Wow…saw one of the follow-up comments (took too long to post this one!), and had to comment.

PLee commented above that the contribution *above* the tenth was where the real sacrifice kicks in.

How many people wouldn’t feel a sting when the Tenth was gone? Except for a few of the very rich in our church, I would submit that oe tenth of our gross income is a large sum to tithe, almost no matter how much one makes.

Of course we cannopt outgive God… But why would we try to do so by tithing more than the first-fruits as commanded? God said one-tenth. Are we holier because we donate one eighth? Nope.

Michael Denton
Monday, April 26, AD 2010 12:17pm

I like Darwin learned from my mom handing me the envelope to put in the collection. I don’t think family discussions are as powerful as the physical act/demonstration an I think it’s real important to if at all possible continue the physical act-not just for your children but also for others. While on the one hand you don’t want to be doing it for your pride (so others can see me), you want others to see that Catholics do give & tithe.
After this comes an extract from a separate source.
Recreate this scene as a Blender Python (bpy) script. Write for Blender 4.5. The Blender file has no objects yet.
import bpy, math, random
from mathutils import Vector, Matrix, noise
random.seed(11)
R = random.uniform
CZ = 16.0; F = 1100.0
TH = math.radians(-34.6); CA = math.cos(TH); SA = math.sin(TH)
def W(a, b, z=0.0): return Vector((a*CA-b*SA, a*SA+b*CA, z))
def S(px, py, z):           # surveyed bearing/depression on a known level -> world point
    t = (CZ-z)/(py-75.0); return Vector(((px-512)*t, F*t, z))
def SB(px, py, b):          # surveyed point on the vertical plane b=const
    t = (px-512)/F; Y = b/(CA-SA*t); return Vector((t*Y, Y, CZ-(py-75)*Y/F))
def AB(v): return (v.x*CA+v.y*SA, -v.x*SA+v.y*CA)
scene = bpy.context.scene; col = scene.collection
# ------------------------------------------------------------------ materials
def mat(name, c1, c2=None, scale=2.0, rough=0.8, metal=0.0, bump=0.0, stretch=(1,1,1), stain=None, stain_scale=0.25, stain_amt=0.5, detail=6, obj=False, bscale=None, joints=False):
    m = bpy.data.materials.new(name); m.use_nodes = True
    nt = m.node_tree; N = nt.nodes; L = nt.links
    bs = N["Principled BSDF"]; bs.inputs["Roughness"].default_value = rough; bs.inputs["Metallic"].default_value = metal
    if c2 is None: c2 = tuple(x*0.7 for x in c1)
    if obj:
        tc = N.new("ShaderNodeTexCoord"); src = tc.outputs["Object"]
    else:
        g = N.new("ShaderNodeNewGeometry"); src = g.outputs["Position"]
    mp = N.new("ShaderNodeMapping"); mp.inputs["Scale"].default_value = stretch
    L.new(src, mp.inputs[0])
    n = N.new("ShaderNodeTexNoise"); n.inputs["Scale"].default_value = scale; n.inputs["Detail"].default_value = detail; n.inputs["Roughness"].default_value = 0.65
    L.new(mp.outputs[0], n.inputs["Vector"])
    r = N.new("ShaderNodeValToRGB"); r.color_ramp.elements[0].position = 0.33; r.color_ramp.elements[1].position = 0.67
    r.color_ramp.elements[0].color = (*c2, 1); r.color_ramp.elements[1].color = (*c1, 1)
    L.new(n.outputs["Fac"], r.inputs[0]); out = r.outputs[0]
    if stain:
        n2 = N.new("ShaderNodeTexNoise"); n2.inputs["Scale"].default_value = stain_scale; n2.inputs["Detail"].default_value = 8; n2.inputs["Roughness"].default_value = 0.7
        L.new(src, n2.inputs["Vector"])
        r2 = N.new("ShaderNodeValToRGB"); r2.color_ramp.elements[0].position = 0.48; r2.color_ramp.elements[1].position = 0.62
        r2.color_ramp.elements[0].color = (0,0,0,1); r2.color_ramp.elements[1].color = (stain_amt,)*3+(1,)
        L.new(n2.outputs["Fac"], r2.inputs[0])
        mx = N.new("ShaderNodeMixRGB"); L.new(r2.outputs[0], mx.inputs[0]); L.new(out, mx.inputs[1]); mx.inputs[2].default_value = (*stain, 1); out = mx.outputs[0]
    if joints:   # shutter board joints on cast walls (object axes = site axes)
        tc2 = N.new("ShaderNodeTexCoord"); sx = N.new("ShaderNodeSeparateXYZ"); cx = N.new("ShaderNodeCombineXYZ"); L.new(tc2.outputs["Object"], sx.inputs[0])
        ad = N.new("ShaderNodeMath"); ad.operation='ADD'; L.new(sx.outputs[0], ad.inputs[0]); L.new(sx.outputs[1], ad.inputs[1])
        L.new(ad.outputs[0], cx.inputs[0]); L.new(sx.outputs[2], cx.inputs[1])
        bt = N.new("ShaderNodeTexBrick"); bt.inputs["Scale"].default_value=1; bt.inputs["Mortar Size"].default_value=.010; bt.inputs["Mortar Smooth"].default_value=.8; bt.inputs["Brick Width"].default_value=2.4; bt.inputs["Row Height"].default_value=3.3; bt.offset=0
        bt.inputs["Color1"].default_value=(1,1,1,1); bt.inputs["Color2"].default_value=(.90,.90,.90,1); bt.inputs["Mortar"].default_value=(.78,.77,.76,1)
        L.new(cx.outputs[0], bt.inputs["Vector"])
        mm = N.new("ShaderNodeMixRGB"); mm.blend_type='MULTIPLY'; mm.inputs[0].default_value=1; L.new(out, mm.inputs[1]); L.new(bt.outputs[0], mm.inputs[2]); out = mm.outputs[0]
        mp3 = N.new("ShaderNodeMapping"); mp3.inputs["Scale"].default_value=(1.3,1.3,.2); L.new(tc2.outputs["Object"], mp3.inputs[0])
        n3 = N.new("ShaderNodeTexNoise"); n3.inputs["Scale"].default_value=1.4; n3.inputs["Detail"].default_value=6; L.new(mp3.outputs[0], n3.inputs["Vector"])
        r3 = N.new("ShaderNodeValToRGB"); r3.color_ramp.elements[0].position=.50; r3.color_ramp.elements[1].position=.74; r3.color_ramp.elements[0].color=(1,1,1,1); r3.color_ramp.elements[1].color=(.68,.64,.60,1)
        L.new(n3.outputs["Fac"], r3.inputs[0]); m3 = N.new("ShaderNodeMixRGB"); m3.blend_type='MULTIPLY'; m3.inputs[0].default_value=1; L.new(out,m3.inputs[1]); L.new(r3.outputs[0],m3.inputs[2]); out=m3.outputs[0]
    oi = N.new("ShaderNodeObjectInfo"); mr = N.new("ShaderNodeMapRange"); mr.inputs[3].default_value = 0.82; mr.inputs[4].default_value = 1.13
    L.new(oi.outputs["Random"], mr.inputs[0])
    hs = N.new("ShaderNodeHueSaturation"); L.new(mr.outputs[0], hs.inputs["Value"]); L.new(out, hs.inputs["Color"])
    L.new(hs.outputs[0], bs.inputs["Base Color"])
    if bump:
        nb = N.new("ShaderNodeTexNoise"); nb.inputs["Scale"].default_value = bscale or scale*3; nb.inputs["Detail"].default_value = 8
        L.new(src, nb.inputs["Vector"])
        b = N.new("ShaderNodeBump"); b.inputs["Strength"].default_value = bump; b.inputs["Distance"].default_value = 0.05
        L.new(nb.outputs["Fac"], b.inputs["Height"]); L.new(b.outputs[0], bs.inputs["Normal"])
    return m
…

I would see if you can do a little of both-e-give most of it, and have some left over to physically put in the collection. Of course, that assumes the your means allows you to do that but I think if you can do that balancing act it would be better.

Todd
Tuesday, April 27, AD 2010 9:41am

GIRM 73:

“It is well also that money or other gifts for the poor or for the Church, brought by the faithful or collected in the church, should be received. These are to be put in a suitable place but away from the eucharistic table.”

Interesting that the second priorities are gifts for the Church and a collection and placed near the altar, which is usually how it is done.

How many parishes offer the primary options here regularly? A collection for the poor, or an opportunity for people to bring these gifts (to that place away from the altar?

I like the electronic format, but my daughter has participated in other collections our parishes have offered. And even though there’s direct deposit of charitable funds, that doesn’t prevent us from writing the occasional check for a special cause, or when a little extra income has come to us.